For the life of me, I've never been able to figure out why people make such a big deal about who pays the PayPal fees.
I understand why PayPal has the rule: to avoid all of the complaints, disputed transactions, and the like, that they would have to deal with if the rule was not hard and fast. The seller absorbs the fees, period. This makes it easy to resolve disputes. Were it not for this rule, then they would have to employ a team (or much bigger team than they already employ) of analysts to examine the wording of thousands of individual transactions to determine, under common law contract rules, what the parties had agreed to (either explicitly or implicitly). They don't want to get into the dispute resolution business any more than they need to, and thus the draconian rule. Much like credit card transactions, the seller cannot pass on the fees to the buyer. PayPal views the seller (recipient of funds) as being their "customer" much like VISA views the restaurant that sells you a meal and takes your credit card for payment as their customer.
But all of this aside, the issue of who is to absorb the 3% fee for a PayPal transfer is just one element of the bargaining process. What matters to me as a buyer is: 1) what the full cost will be to me, including the cost of either a) a money order, b) a wire transfer, or c) PayPal fees, on top of what the item itself costs, relative to 2) what my full cost of the same or similar item would be from another seller. Thus, the "issue" of who is to absorb the 3% becomes a non-issue. What matters to me is, given what the total cost will be, is it worth it to me considering any other alternatives I may have as a buyer? What that then comes down to is "yes" or "no", end of story.
The only other possible issue is whether passing on these fees is "ethical". I've never done much selling via PayPal, but would probably absorb the fee myself (per PayPal rules, to be safe) but I'd make sure I asked a high enough price for the item itself that I'd be satisfied with the net amount received. If it were a high priced item (such that 3% of the selling price became too much for me to be willing to absorb), then I'd ask for a money order or bank transfer only. My rule might be, for example, PayPal is not accepted if the sales price exceeds $1,000 (or whatever amount).

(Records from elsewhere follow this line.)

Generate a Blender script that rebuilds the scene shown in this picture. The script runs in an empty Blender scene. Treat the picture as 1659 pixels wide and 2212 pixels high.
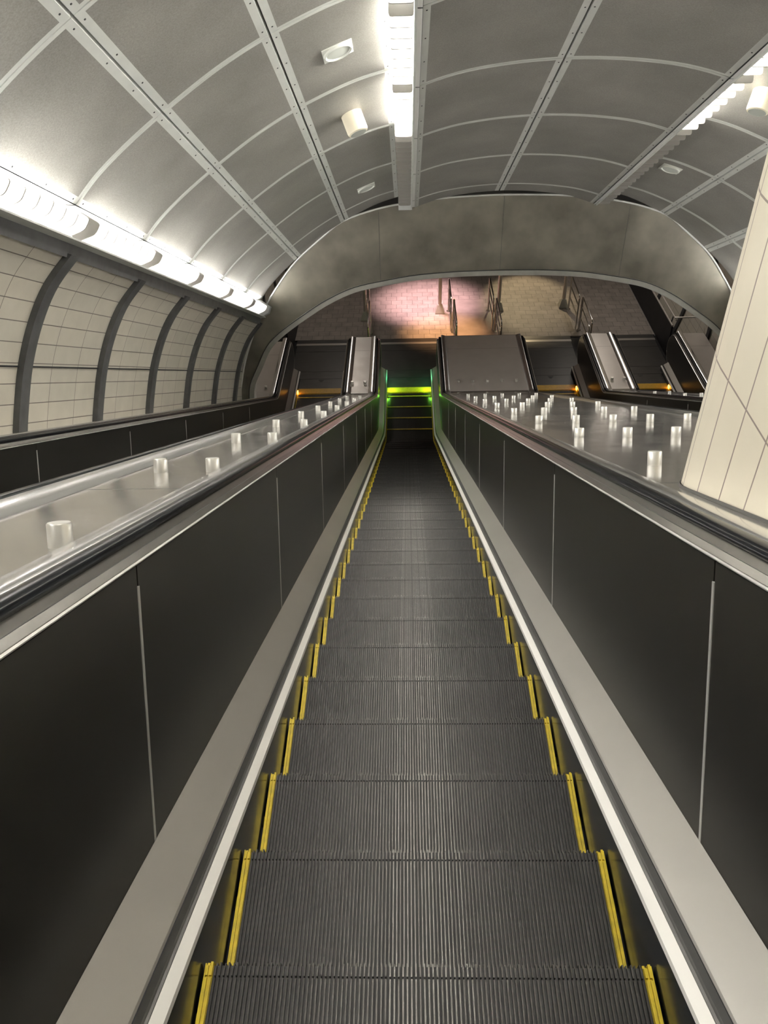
import bpy, math, random
from mathutils import Vector, Matrix
random.seed(7)
sc = bpy.context.scene
C = sc.collection
PI = math.pi
c30, s30 = math.cos(math.radians(30)), math.sin(math.radians(30))
ZF = 10.09            # the camera's height above the lower landing floor (floor at z = 0)

# ------------------------------------------------------------------ camera
F_PX, YAW, PITCH, ROLL = 1735.31, -0.0407, 0.6911, -0.0366
cam_d = bpy.data.cameras.new('camera')
cam = bpy.data.objects.new('camera', cam_d)
C.objects.link(cam)
fw = Vector((math.sin(YAW) * math.cos(PITCH), math.cos(YAW) * math.cos(PITCH), -math.sin(PITCH)))
r0 = Vector((math.cos(YAW), -math.sin(YAW), 0))
u0 = r0.cross(fw)
rr = math.cos(ROLL) * r0 + math.sin(ROLL) * u0
uu = -math.sin(ROLL) * r0 + math.cos(ROLL) * u0
M = Matrix((rr, uu, -fw)).transposed().to_4x4()
M.translation = Vector((0, 0, ZF))
cam.matrix_world = M
cam_d.sensor_fit = 'VERTICAL'
cam_d.sensor_height = 24.0
cam_d.lens = 24.0 * F_PX / 2212.0
cam_d.clip_start = 0.02
cam_d.clip_end = 200
sc.camera = cam

# ------------------------------------------------------------------ world, exposure, lamps of the landing
w = bpy.data.worlds.new('world'); sc.world = w; w.use_nodes = True
w.node_tree.nodes['Background'].inputs[0].default_value = (1.0, 0.97, 0.93, 1)
w.node_tree.nodes['Background'].inputs[1].default_value = 0.01
sc.view_settings.view_transform = 'Standard'
sc.view_settings.look = 'None'
sc.view_settings.exposure = 1.75
sc.view_settings.gamma = 1.0
sc.view_settings.use_curve_mapping = False
sc.cycles.use_denoising = True
sc.cycles.max_bounces = 10
sc.cycles.glossy_bounces = 6
sc.cycles.diffuse_bounces = 4
sc.cycles.sample_clamp_indirect = 6.0
LIT = 9.5            # emission of the fluorescent tubes
LIT_SIDE = 9.0


def lamp(name, kind, loc, power, color, target=None, size=0.3, sizey=None, spot=60, blend=0.5):
    d = bpy.data.lights.new(name, kind)
    d.energy = power; d.color = color
    if kind == 'AREA':
        d.size = size
        if sizey: d.shape = 'RECTANGLE'; d.size_y = sizey
    elif kind == 'SPOT':
        d.spot_size = math.radians(spot); d.spot_blend = blend; d.shadow_soft_size = size
    else:
        d.shadow_soft_size = size
    o = bpy.data.objects.new(name, d); C.objects.link(o)
    o.location = loc
    if target is not None:
        o.rotation_euler = (Vector(target) - Vector(loc)).to_track_quat('-Z', 'Y').to_euler()
    return o

# landing: pink sign light, amber light, warm down lights and added wall fill beyond the arch, cool-green comb light
lamp('sign_light', 'SPOT', (0.5, 21.3, 4.4), 1250, (1.0, 0.62, 0.64), (0.6, 21.6, 0), 0.25, spot=46, blend=0.9)
lamp('amber_light', 'SPOT', (1.0, 19.7, 4.2), 750, (1.0, 0.52, 0.24), (1.0, 19.8, 0), 0.2, spot=36, blend=0.9)
lamp('warm_light', 'SPOT', (3.4, 25.0, 3.4), 230, (1.0, 0.78, 0.46), (3.5, 21.8, 0.0), 0.07, spot=38, blend=0.6)
lamp('landing_fill', 'AREA', (-1.6, 23.5, 4.6), 5, (1.0, 0.93, 0.84), (-1.6, 22.0, 0), 1.2, 0.5)
lamp('landing_fill', 'AREA', (5.4, 23.5, 4.6), 6, (1.0, 0.93, 0.84), (5.4, 22.0, 0), 1.2, 0.5)


lamp('landing_fill', 'AREA', (5.2, 20.5, 4.2), 16, (1.0, 0.90, 0.80), (7.2, 19.6, 1.4), 0.5, 0.5)  # added fill without a fixture, brightens the tile of the right wall
lamp('landing_fill', 'AREA', (-1.7, 20.5, 4.2), 8, (1.0, 0.90, 0.80), (-3.7, 19.6, 1.4), 0.5, 0.5)  # same kind of added fill, aimed at the left wall


# ------------------------------------------------------------------ materials
def new_mat(name):
    m = bpy.data.materials.new(name); m.use_nodes = True
    nt = m.node_tree
    return m, nt, nt.nodes['Principled BSDF']


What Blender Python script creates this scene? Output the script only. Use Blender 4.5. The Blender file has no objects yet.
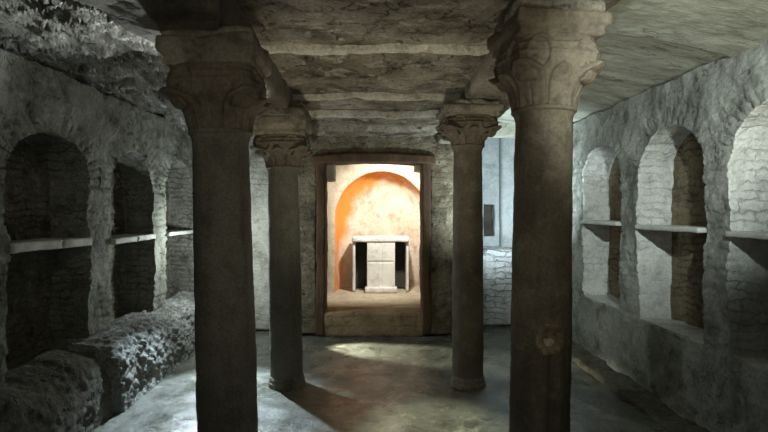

I've seen so many of these threads, here and on other forums, that I'm getting numb. To me, it is equivilant to arguing about how much the "list price" is on a new car versus how much the dealer is willing to give you on your "trade in" car. What matters is how much you will have to pay, net. This can then be compared to what it would cost you to buy an identical new car elsewhere (after talking the dealer down off of the list price) less what you could sell your used car for outright in a private sale. Those are the two alternatives. Yet, people are frequently suckered in by thinking they are getting a great "trade in" allowance for their old car; they know it is not worth that much, and this gives them some sort of emotional "high" to think the dealer is so foolish. In the meantime, he has stuck firmly to his list (or "sticker") price on the new car, but would have gladly knocked essentially the same amount off of the list price had the buyer bought the same car outright, without a trade in.
It's more or less the same thing going on with the PayPal fee wars, IMO. It's no different than the "issue" of who is to absorb the shipping costs, which is also a "non-issue" from a full cost perspective.